Which EV Loses the Most Amount of Electric Driving Range in the Cold?

The EV revolution is here, but many folks are concerned about the usefulness of EVs during cold winters. EVs, like regular cars, will lose driving range in cold weather due to power demands, but since electric vehicles start with less range than gas-powered cars, this range loss may be very significant. Not all EVs are the same, though, as some handle winter better than others, so here’s a look at which EV loses the most range when it’s in the cold.

Norway tested 20 EVs in cold weather

As Inside EVs wrote, Norway has been one of the strongest adopters of EVs, and Norway is a country that’s not a stranger to cold weather. Norwegian drivers were curious about how electric vehicles performed in cold weather, so they gathered 20 different EVs and put them through a 300-mile test drive during cold conditions. 

The cars would also be charged from 10% to at least 80%, which was done when temperatures were about 28 degrees. This real-world test also put the EVs through city driving, highway driving, and even a drive through a mountain pass. They drove the cars at speeds between 37 mph and 68 mph. After that, the Norwegian test drivers gathered the data and compared it to the best case range numbers that automakers give for their cars.

These EVs lost the most range in the cold weather tests

A Tesla EV parked in cold weather and covered in snow in Edmonton, Alberta, Canada
A Tesla EV covered in snow | Artur Widak/NurPhoto via Getty Images

As a whole, the 20 EVs had real-world cold climate range numbers about 18% lower than what they advertised under the European range testing standards. A couple of EVs performed worse than that, though. The worst performer was the Opel Ampera-e, which is actually a car Americans can buy, as it’s basically just the Chevy Bolt with a different name.

The Ampera-e was advertised to have a range of 263 miles under the European testing standard, but it only managed to get 184 miles in cold weather conditions. This is a drop of almost 30%. Another popular EV that didn’t do well was the Tesla Model 3. In the European testing standard, the Model 3 has a range of 348 miles, and during this Norwegian test, its real-world cold weather range came in at 251 miles, or a drop of 28%. 

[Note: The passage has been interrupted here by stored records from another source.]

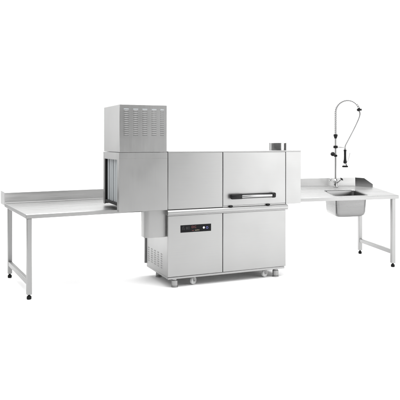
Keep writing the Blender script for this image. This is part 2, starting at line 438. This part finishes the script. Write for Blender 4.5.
# backsplash with an angled corner panel
def sheet(bm, plan, ztop, zbot, th):
    """folded upright sheet along plan points with per-point top/bottom heights"""
    n = len(plan); off = []
    for i in range(n):
        a = Vector(plan[max(i - 1, 0)]); b_ = Vector(plan[min(i + 1, n - 1)]); t = (b_ - a).normalized()
        off.append(Vector(plan[i]) + Vector((-t.y, t.x)) * th)
    rows = []
    for i in range(n):
        rows.append([bm.verts.new(rp(plan[i][0], plan[i][1], zbot[i])), bm.verts.new(rp(plan[i][0], plan[i][1], ztop[i])),
                     bm.verts.new(rp(off[i].x, off[i].y, ztop[i])), bm.verts.new(rp(off[i].x, off[i].y, zbot[i]))])
    for a, b_ in zip(rows, rows[1:]):
        for k in range(4): bm.faces.new((a[k], b_[k], b_[(k + 1) % 4], a[(k + 1) % 4]))
    bm.faces.new(rows[0]); bm.faces.new(rows[-1]); bmesh.ops.recalc_face_normals(bm, faces=bm.faces[:])
def yb(x): return D[1] + (x - D[0]) * (C[1] - D[1]) / (C[0] - D[0])
xk = 2.155; bt = 1.040
bm = B()
p0 = (0.955, yb(0.955) - 0.004); p1 = (xk, yb(xk) - 0.004)
sheet(bm, [p0, p1], [bt - 0.004, bt + 0.012], [tz(*p0) + 0.001, tz(*p1) + 0.001], 0.03)
obj('backsplash', bm, M['splash'], rt)
bm = B()
q0 = (xk + 0.002, p1[1] - 0.001); q1 = (xk + 0.110, p1[1] - 0.060); q2 = (2.362, 8.035)
sheet(bm, [q0, q1, q2], [bt + 0.012, bt + 0.006, 0.968], [tz(*q0) + 0.001, tz(*q1) + 0.001, tz(*q2) + 0.001], 0.012)
obj('corner_splash', bm, M['chrome'], rt)
leg(rt, *(Vector((2.388, 7.272)) - OR.xy), 0.846, turn=math.radians(11.5)); leg(rt, *(Vector((2.216, 8.13)) - OR.xy), 0.885, turn=math.radians(11.5))
bm = B(); a = Vector((2.388, 7.272)); b_ = Vector((2.216, 8.13)); t = (b_ - a).normalized(); nrm = Vector((-t.y, t.x))
a2 = a + t * 0.027; b2 = b_ - t * 0.027; h = 0.02
v = []
for p in (a2, b2):
    for sgn, z in ((-1, 0.160), (1, 0.160), (1, 0.208), (-1, 0.208)):
        q = p + nrm * h * sgn; v.append(bm.verts.new(rp(q.x, q.y, z)))
for f in ((0, 1, 2, 3), (4, 5, 6, 7), (0, 1, 5, 4), (1, 2, 6, 5), (2, 3, 7, 6), (3, 0, 4, 7)): bm.faces.new([v[i] for i in f])
bmesh.ops.recalc_face_normals(bm, faces=bm.faces[:])
bmesh.ops.bevel(bm, geom=bm.edges[:], offset=0.003, segments=2, profile=0.5, affect='EDGES')
obj('crossbar', bm, M['tube'], rt)

# ------------------------------------------------------------------ pre-rinse spray tap
FX, FY = 1.847, 8.0; FZ = tz(FX, FY) + 0.001
fa = thing('spray_tap', 'tall chrome pre-rinse tap with arched hose and black spray gun, behind the sink bowl', 'tap', (FX, FY, FZ), 0)
def fp(x, y, z): return Vector((x - FX, y - FY, z - FZ))
bm = B(); lathe(bm, [(0.034, 0.0), (0.034, 0.006), (0.024, 0.012), (0.020, 0.03), (0.022, 0.06), (0.026, 0.075), (0.022, 0.095), (0.016, 0.105)], n=28)
obj('base', bm, M['chrome'], fa)
for sgn, cap, dz in ((-1, 'chrome', 0.0), (1, 'black', 0.012)):
    bm = B(); tube(bm, [(0.006 * sgn, 0, 0.035), (0.045 * sgn, -0.02, 0.070 + dz * .5), (0.070 * sgn, -0.03, 0.090 + dz)], 0.010)
    hv = obj('tap_handle', bm, M['chrome'], fa, smooth=50)
    bm = B(); c = Vector((0.076 * sgn, -0.033, 0.094 + dz))
    for k in range(4):
        an = math.pi / 4 + k * math.pi / 2
        d = Vector((math.sin(an) * 0.7, 0.72 * math.cos(an), -math.sin(an) * 0.7 * sgn)) * 0.026
        tube(bm, [c, c + d], 0.007, 10)
    lathe(bm, [(0.0, -0.012), (0.011, -0.010), (0.013, 0.0), (0.011, 0.010), (0.0, 0.012)], c, 16)
    obj('cross_grip', bm, M[cap], hv, smooth=50)
bm = B(); tube(bm, [fp(FX, FY, FZ + 0.10), fp(FX, FY, 1.3), fp(FX, FY, 1.60)], 0.0125, 18)
obj('riser', bm, M['tube'], fa, smooth=50)
# corrugated arch
ex, ey, ez = 2.118, 7.80, 1.938
path = [fp(FX, FY, 1.60 + (1.945 - 1.60) * i / 40) for i in range(41)]
cx, cyy = (FX + ex) / 2, (FY + ey) / 2
for i in range(1, 81):
    a = math.pi * (1 - i / 80 * 0.97)
    path.append(fp(cx + (ex - FX) / 2 * math.cos(a), cyy + (ey - FY) / 2 * math.cos(a), 1.945 + 0.160 * math.sin(a)))
L = [0]
for i in range(1, len(path)): L.append(L[-1] + (path[i] - path[i - 1]).length)
dense = []; step = 0.0026; j = 0; s = 0
while s < L[-1]:
    while L[j + 1] < s: j += 1
    t = (s - L[j]) / (L[j + 1] - L[j]); dense.append(path[j].lerp(path[j + 1], t)); s += step
bm = B(); tube(bm, dense, 0.014, 12, rfun=lambda i: 0.0138 + 0.0011 * math.cos(i * math.pi / 5))
obj('spring_arch', bm, M['spring'], fa, smooth=60)
end = dense[-1]
bm = B(); tube(bm, [end + Vector((-0.012, 0.003, 0.030)), end + Vector((0, 0, -0.004))], 0.021, 18)
tube(bm, [end + Vector((-0.030, 0.010, 0.010)), end + Vector((0.028, -0.012, 0.014))], 0.013, 14)
obj('hose_clip', bm, M['black'], fa, smooth=50)
gx, gy = 1.952, 7.90
hp = smooth_path([end + Vector((0, 0, 0.0)), end + Vector((0.004, 0, -0.07)), fp(2.060, 7.83, 1.73), fp(1.985, 7.88, 1.56), fp(gx + .004, gy, 1.49), fp(gx, gy, 1.435)])
bm = B(); tube(bm, hp, 0.0085, 12); obj('hose', bm, M['spring'], fa, smooth=60)
# collars and bracket
bm = B(); lathe(bm, [(0.015, 1.592 - FZ), (0.018, 1.60 - FZ), (0.028, 1.630 - FZ), (0.028, 1.648 - FZ), (0.015, 1.652 - FZ)], n=24)
obj('collar', bm, M['black'], fa)
bm = B(); lathe(bm, [(0.014, 1.458 - FZ), (0.030, 1.461 - FZ), (0.030, 1.494 - FZ), (0.014, 1.497 - FZ)], n=24)
cl = obj('collar', bm, M['black'], fa)
bm = B(); tube(bm, [fp(FX + .02, FY - .018, 1.477), fp(gx - .012, gy + .012, 1.472)], 0.007)
tube(bm, [fp(gx + 0.016 * math.cos(k * math.pi / 8), gy + 0.016 * math.sin(k * math.pi / 8), 1.472) for k in range(17)], 0.004, 8)
obj('hook', bm, M['chrome'], cl, smooth=50)
bm = B(); lathe(bm, [(0.014, 1.343 - FZ), (0.024, 1.346 - FZ), (0.024, 1.370 - FZ), (0.014, 1.373 - FZ)], n=24)
tube(bm, [(0, 0, 1.358 - FZ), (-0.026, -0.03, 1.372 - FZ)], 0.012)
kc = Vector((-0.050, -0.050, 1.382 - FZ))
lathe(bm, [(0.0, -0.028)] + [(0.030 * math.sin(a), -0.030 * math.cos(a)) for a in [math.pi * i / 12 for i in range(1, 12)]] + [(0.0, 0.030)], kc, 24)
obj('valve_knob', bm, M['black'], fa, smooth=50)
# spray gun
bm = B(); g = fp(gx, gy, 0)
lathe(bm, [(0.010, 1.445), (0.019, 1.440), (0.020, 1.428), (0.016, 1.418), (0.0155, 1.36), (0.017, 1.31), (0.023, 1.285), (0.024, 1.262), (0.015, 1.258)], g, 24)
gun = obj('spray_gun', bm, M['black'], fa)
bm = B(); lathe(bm, [(0.014, 1.258), (0.017, 1.255), (0.024, 1.235), (0.026, 1.229), (0.018, 1.229)], g, 24); obj('nozzle', bm, M['spring'], gun)
bm = B(); lathe(bm, [(0.026, 1.2285), (0.038, 1.225), (0.039, 1.209), (0.034, 1.205), (0.0, 1.207)], g, 28); obj('nozzle_ring', bm, M['rubber'], gun)
bm = B(); tube(bm, [g + Vector((0.022, -0.008, 1.275)), g + Vector((0.040, -0.014, 1.30)), g + Vector((0.062, -0.020, 1.40))], 0.0035, 8)
obj('trigger', bm, M['chrome'], gun, smooth=50)
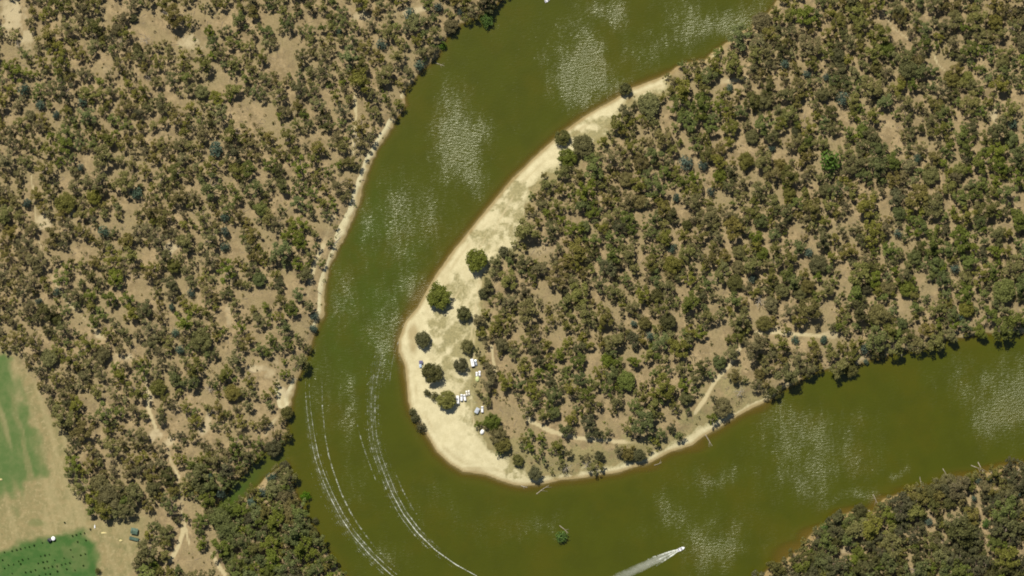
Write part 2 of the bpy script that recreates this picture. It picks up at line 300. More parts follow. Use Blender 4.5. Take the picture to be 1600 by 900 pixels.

Another EV that saw a significant drop was the Mercedes-Benz EQC. Its advertised range during European tests was 251 miles, and in the Norwegian real-world cold weather test, its range dropped to 191 miles, which is a drop of about 24%.

There are a lot of things to keep in mind though 

Real-world tests can be very informative compared to tests done in ideal conditions, but there are many things to keep in mind. First, since this test was done in Norway, the test drivers had access to EVs that Americans don’t have right now. Some of those EVs include the likes of the Renault Zoe and the Škoda Citigo-e.

Those European electric vehicles also have range estimates done under the WLTP standard, which is different from how the EPA tests EVs. As such, there can be big differences in range estimates depending on which organization tested them. Due to that, it’s possible that different cars can lose a bigger or smaller percentage of their original range estimate if the test was done in America.

Additionally, things are improving. This real-world Norwegian test was done in 2020, and many things have changed in the EV world since then. More change is expected, too, as many automakers are trying to make their electric vehicles more efficient in cold weather conditions.